Siyah-beyazlılarda 3 yılda teknik adamlar, futbolcular ve hatta malzemeciler bile değişti. Başkan Yıldırım Demirören, "istifa" seslerine artık kulak vermeli.
- Önce hakemle başlayalım. Cüneyt Çakır'ın, Delgado'ya gösterdiği kırmızı kart hakkında ne düşünüyorsunuz? - Bir kere Delgado'nun atıldığı pozisyonda tamamen bir yanlış anlaşılma vardı. Arjantinli, o pozisyonda "Hocam ben bir kere yaptım sarı kart gösterdin" der gibi hareketler yapıp, çifte standardı anlatmak isterken, Çakır'ın kurbanı
oldu. Herkes hakemlerin art niyetli olduğunu söylüyor ama bence öyle değil. Durum daha vahim... Hakemlerimiz çok kötü. Olayları süzmekten, yorumlamaktan, futbolcularla diyalogdan acizler.
FUTBOL KALİTELİ DEĞİLDİ - Hakem Cüneyt Çakır'ın maçın genelinde ortaya koyduğu yönetimle ilgili görüşünüz nedir? - Cüneyt Çakır, tipik bir iç saha hakemliği yaptı. İlk 30 dakikada Beşiktaş'ın 14, Galatasaray'ın ise hiç faülü yoktu. Hakem, hissettirmeden, inceden inceye iç saha takımını kolladı gibi geldi bana. Hakemler 'art niyetli' diye düşünülüyor ve söyleniyor, ama kötü olmaları inanın daha olumsuz bir durum. Her şeye rağmen yenilgiyi hakemlere bağlamak yanlış olur.
- Beşiktaş'ın Galatasaray karşısında oynadığı futbolu nasıl buldunuz? -Bir kere dünkü maç iki büyük takımın karşılaşması gibi değildi. Atılan 6 gole rağmen kaliteli bir oyun ortaya konduğunu söyleyemem. Savunmaların yaptığı bireysel hatalar nedeniyle o goller gelişti. Kontrataklar ve hatalar üzerine kurulmuş bir maçtı. Özellikle Beşiktaş'ta Holosko ve Uğur İnceman'ın iki penaltıda yaptığı faulleri gerçekten anlamakta zorlandım. Orada, o hareketleri yapmanın ne anlamı var ki!

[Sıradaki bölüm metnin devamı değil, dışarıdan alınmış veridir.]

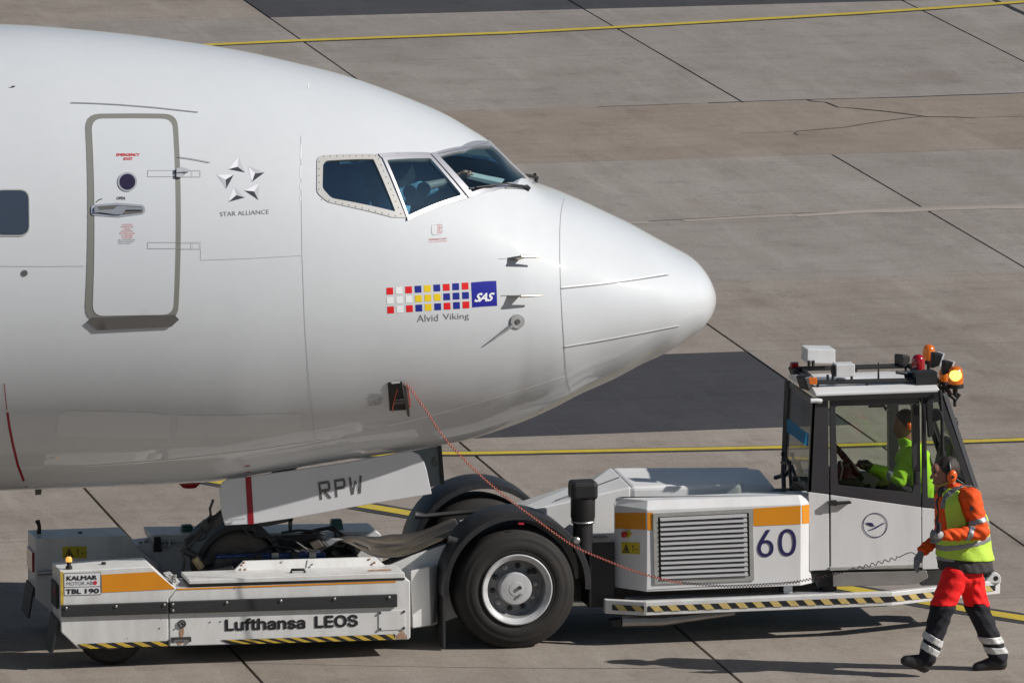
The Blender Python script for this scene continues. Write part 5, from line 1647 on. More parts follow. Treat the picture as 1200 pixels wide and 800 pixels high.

BEŞİKTAŞ GÜVEN VERMİYOR -Beşiktaş'taki en büyük eksiklik neydi? -Beşiktaş, takım halinde dirençli futbol oynamıyor. Açıkça söylemek gerekirse, kırılgan bir yapıya sahipler. Yenilen bir golden sonra, maçın gidişatını değiştirebilecek direnci gösteremiyor futbolcular. Çok çabuk dağılan bir oyun psikolojisine sahipler. Ancak burada futbolcuları değil, teknik heyeti, başkanı ve yöneticileri eleştirmek gerekir. Oluşturulan hava, şüphesiz ki oyuncular üzerinde bir baskı yaratıyor. En büyük eksiklik bu...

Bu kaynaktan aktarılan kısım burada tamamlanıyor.